— START OF Material provided —

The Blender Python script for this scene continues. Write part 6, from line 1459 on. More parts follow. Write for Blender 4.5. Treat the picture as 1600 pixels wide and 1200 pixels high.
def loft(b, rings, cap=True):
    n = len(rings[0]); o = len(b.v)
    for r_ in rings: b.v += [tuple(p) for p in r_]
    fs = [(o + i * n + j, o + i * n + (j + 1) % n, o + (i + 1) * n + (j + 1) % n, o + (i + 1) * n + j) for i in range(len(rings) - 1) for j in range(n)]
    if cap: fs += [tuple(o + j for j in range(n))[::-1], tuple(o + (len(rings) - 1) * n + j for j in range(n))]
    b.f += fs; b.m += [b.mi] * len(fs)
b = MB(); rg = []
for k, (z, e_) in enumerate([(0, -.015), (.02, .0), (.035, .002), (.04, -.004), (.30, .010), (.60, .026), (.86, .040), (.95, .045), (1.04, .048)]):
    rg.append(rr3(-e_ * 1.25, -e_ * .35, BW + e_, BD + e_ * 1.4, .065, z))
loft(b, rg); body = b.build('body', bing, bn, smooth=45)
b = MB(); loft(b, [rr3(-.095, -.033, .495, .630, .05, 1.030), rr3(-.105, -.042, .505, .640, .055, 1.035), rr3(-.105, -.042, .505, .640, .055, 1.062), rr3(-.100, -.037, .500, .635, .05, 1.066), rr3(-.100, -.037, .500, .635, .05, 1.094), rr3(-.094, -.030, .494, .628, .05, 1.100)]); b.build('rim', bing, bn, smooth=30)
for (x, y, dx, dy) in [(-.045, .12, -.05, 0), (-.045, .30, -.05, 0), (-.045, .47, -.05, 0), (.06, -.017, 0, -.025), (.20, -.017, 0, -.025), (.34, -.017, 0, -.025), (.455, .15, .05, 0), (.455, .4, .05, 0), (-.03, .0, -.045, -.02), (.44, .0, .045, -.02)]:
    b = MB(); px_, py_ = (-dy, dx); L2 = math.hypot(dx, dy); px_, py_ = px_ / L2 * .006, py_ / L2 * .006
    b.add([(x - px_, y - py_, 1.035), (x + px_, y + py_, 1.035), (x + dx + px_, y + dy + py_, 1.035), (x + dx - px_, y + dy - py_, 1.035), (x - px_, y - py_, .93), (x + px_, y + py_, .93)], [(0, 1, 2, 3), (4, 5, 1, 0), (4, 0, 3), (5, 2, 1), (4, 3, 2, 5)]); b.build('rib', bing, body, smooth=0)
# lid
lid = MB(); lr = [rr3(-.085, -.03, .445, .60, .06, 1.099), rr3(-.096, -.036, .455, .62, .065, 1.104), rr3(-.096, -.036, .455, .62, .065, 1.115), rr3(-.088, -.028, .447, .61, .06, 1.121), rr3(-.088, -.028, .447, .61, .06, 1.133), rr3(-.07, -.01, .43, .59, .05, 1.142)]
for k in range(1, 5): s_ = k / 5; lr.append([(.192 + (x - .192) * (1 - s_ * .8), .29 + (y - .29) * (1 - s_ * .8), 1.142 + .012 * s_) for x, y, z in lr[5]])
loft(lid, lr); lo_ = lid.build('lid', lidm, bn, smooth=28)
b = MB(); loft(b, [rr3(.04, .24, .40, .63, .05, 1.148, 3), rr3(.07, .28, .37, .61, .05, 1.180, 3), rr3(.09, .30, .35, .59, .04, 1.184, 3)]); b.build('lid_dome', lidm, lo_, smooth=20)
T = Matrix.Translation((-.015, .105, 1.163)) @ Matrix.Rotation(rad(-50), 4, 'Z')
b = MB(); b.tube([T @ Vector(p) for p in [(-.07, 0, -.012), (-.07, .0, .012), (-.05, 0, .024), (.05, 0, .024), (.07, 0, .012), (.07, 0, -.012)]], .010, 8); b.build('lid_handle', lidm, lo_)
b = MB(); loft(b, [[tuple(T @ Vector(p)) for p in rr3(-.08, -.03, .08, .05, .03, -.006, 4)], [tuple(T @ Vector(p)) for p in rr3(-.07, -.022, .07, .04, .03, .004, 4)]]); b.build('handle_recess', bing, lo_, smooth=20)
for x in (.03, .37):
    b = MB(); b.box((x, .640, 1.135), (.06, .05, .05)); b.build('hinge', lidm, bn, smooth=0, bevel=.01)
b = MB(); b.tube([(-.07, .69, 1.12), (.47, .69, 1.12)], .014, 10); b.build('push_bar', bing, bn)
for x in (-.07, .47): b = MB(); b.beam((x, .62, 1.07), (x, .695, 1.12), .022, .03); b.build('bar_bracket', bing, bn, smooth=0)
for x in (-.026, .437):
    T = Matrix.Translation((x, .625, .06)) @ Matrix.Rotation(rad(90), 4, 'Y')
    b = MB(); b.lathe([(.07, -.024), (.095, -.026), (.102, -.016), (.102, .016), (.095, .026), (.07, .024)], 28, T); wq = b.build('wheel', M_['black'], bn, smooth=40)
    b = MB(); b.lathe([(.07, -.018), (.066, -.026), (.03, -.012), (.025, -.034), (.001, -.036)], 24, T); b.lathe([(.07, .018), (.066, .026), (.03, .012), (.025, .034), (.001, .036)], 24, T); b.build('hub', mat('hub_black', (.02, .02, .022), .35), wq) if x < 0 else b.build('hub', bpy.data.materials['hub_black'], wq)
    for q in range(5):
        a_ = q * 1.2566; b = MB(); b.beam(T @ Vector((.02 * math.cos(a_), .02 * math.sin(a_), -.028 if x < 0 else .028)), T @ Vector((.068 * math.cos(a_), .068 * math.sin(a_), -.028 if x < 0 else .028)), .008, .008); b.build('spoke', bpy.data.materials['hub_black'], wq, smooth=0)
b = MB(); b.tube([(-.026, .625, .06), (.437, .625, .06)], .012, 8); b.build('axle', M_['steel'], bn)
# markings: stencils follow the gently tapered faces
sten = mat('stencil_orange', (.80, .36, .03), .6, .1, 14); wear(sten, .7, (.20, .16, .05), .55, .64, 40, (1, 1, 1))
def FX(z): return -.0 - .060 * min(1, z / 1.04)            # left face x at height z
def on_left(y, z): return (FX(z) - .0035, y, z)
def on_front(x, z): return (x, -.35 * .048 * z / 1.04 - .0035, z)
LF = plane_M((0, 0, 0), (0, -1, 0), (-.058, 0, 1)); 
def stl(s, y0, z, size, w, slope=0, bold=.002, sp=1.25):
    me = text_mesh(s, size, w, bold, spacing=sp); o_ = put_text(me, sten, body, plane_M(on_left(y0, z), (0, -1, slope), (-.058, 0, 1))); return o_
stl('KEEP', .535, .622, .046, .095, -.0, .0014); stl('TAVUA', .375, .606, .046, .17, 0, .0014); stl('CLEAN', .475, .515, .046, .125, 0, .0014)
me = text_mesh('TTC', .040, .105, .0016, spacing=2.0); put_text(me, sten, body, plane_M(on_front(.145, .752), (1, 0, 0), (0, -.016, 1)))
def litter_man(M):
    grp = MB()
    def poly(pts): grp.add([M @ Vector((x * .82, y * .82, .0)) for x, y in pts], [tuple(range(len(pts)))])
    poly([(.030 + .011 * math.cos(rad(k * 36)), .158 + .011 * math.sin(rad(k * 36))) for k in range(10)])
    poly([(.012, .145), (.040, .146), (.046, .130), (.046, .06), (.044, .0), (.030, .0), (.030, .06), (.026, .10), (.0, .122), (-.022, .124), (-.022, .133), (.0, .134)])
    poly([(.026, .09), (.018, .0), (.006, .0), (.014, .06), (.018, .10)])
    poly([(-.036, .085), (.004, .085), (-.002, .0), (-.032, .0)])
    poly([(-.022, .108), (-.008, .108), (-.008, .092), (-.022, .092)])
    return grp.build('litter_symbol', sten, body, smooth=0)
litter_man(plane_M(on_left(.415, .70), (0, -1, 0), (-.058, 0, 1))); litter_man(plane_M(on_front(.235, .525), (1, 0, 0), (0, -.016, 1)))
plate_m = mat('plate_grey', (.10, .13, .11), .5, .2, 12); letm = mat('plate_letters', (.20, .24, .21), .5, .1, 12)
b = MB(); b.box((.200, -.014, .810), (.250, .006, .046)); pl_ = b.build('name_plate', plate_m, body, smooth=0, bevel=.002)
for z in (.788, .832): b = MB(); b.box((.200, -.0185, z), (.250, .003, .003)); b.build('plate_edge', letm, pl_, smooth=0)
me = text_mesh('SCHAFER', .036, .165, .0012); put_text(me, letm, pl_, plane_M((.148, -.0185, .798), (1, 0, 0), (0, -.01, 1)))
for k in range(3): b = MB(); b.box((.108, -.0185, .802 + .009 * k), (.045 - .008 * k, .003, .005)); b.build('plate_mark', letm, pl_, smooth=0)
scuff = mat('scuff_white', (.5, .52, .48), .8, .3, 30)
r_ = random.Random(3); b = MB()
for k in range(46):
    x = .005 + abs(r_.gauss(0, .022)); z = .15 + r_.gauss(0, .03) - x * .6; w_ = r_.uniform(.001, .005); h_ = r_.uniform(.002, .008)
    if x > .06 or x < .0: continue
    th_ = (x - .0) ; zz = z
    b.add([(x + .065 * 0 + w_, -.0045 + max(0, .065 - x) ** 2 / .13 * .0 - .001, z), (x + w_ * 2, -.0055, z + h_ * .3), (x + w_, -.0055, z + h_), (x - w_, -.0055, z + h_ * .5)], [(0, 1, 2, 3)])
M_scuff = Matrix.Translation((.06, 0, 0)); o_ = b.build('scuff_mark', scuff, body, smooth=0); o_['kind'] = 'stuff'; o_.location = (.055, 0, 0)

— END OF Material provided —

Write out every line of the data that holds the word "follow".

The Blender Python script for this scene continues. Write part 6, from line 1459 on. More parts follow. Write for Blender 4.5. Treat the picture as 1600 pixels wide and 1200 pixels high.
# markings: stencils follow the gently tapered faces